_Required task_
Please write out the material that follows, exactly as it stands.

_Dataset extract_
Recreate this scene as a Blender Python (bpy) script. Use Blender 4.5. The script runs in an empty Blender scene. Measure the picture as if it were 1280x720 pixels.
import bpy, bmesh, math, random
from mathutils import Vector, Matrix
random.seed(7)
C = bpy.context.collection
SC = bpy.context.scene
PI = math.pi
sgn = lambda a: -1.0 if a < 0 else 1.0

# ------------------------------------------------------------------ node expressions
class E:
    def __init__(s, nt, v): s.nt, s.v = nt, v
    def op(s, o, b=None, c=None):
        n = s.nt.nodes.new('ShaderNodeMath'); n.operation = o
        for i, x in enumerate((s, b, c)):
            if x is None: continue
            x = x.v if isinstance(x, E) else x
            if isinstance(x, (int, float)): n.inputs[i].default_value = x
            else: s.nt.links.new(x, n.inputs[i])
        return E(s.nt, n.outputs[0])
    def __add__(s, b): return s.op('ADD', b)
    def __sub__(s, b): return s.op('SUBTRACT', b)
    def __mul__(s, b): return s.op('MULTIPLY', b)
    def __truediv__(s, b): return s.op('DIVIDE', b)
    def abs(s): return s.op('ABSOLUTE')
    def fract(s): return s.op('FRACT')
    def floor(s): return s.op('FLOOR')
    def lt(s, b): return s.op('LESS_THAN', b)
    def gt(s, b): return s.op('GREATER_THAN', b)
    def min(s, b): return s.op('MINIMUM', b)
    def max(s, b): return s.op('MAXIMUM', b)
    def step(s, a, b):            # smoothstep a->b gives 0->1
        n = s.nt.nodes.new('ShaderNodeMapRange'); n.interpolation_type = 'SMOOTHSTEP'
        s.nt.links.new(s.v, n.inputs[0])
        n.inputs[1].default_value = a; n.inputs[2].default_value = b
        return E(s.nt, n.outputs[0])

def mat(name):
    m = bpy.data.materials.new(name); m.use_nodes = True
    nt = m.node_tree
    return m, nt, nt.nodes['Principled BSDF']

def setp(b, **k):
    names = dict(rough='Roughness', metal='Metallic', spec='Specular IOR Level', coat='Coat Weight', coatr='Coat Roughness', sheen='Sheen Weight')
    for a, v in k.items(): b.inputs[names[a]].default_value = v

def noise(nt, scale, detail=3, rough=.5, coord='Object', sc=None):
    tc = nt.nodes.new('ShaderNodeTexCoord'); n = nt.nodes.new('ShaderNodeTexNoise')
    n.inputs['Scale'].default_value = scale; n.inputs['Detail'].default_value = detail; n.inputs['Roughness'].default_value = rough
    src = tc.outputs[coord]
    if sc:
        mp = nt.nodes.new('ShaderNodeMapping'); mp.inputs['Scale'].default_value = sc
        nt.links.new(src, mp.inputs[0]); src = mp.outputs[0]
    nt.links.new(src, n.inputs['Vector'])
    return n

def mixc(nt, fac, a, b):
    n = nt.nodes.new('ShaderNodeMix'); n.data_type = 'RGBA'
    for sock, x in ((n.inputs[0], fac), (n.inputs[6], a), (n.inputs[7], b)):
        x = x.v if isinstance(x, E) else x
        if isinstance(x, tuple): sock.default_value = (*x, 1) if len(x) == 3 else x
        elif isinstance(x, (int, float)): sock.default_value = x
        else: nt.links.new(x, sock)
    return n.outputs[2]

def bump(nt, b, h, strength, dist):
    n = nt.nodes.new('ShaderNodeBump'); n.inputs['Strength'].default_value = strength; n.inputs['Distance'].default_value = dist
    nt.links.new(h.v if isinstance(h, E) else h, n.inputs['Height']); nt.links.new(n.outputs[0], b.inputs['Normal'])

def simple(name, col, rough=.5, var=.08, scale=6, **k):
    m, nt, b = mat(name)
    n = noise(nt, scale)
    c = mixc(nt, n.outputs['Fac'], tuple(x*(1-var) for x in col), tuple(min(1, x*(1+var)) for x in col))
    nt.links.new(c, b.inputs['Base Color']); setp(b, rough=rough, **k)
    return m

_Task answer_
Recreate this scene as a Blender Python (bpy) script. Use Blender 4.5. The script runs in an empty Blender scene. Measure the picture as if it were 1280x720 pixels.
import bpy, bmesh, math, random
from mathutils import Vector, Matrix
random.seed(7)
C = bpy.context.collection
SC = bpy.context.scene
PI = math.pi
sgn = lambda a: -1.0 if a < 0 else 1.0

# ------------------------------------------------------------------ node expressions
class E:
    def __init__(s, nt, v): s.nt, s.v = nt, v
    def op(s, o, b=None, c=None):
        n = s.nt.nodes.new('ShaderNodeMath'); n.operation = o
        for i, x in enumerate((s, b, c)):
            if x is None: continue
            x = x.v if isinstance(x, E) else x
            if isinstance(x, (int, float)): n.inputs[i].default_value = x
            else: s.nt.links.new(x, n.inputs[i])
        return E(s.nt, n.outputs[0])
    def __add__(s, b): return s.op('ADD', b)
    def __sub__(s, b): return s.op('SUBTRACT', b)
    def __mul__(s, b): return s.op('MULTIPLY', b)
    def __truediv__(s, b): return s.op('DIVIDE', b)
    def abs(s): return s.op('ABSOLUTE')
    def fract(s): return s.op('FRACT')
    def floor(s): return s.op('FLOOR')
    def lt(s, b): return s.op('LESS_THAN', b)
    def gt(s, b): return s.op('GREATER_THAN', b)
    def min(s, b): return s.op('MINIMUM', b)
    def max(s, b): return s.op('MAXIMUM', b)
    def step(s, a, b):            # smoothstep a->b gives 0->1
        n = s.nt.nodes.new('ShaderNodeMapRange'); n.interpolation_type = 'SMOOTHSTEP'
        s.nt.links.new(s.v, n.inputs[0])
        n.inputs[1].default_value = a; n.inputs[2].default_value = b
        return E(s.nt, n.outputs[0])

def mat(name):
    m = bpy.data.materials.new(name); m.use_nodes = True
    nt = m.node_tree
    return m, nt, nt.nodes['Principled BSDF']

def setp(b, **k):
    names = dict(rough='Roughness', metal='Metallic', spec='Specular IOR Level', coat='Coat Weight', coatr='Coat Roughness', sheen='Sheen Weight')
    for a, v in k.items(): b.inputs[names[a]].default_value = v

def noise(nt, scale, detail=3, rough=.5, coord='Object', sc=None):
    tc = nt.nodes.new('ShaderNodeTexCoord'); n = nt.nodes.new('ShaderNodeTexNoise')
    n.inputs['Scale'].default_value = scale; n.inputs['Detail'].default_value = detail; n.inputs['Roughness'].default_value = rough
    src = tc.outputs[coord]
    if sc:
        mp = nt.nodes.new('ShaderNodeMapping'); mp.inputs['Scale'].default_value = sc
        nt.links.new(src, mp.inputs[0]); src = mp.outputs[0]
    nt.links.new(src, n.inputs['Vector'])
    return n

def mixc(nt, fac, a, b):
    n = nt.nodes.new('ShaderNodeMix'); n.data_type = 'RGBA'
    for sock, x in ((n.inputs[0], fac), (n.inputs[6], a), (n.inputs[7], b)):
        x = x.v if isinstance(x, E) else x
        if isinstance(x, tuple): sock.default_value = (*x, 1) if len(x) == 3 else x
        elif isinstance(x, (int, float)): sock.default_value = x
        else: nt.links.new(x, sock)
    return n.outputs[2]

def bump(nt, b, h, strength, dist):
    n = nt.nodes.new('ShaderNodeBump'); n.inputs['Strength'].default_value = strength; n.inputs['Distance'].default_value = dist
    nt.links.new(h.v if isinstance(h, E) else h, n.inputs['Height']); nt.links.new(n.outputs[0], b.inputs['Normal'])

def simple(name, col, rough=.5, var=.08, scale=6, **k):
    m, nt, b = mat(name)
    n = noise(nt, scale)
    c = mixc(nt, n.outputs['Fac'], tuple(x*(1-var) for x in col), tuple(min(1, x*(1+var)) for x in col))
    nt.links.new(c, b.inputs['Base Color']); setp(b, rough=rough, **k)
    return m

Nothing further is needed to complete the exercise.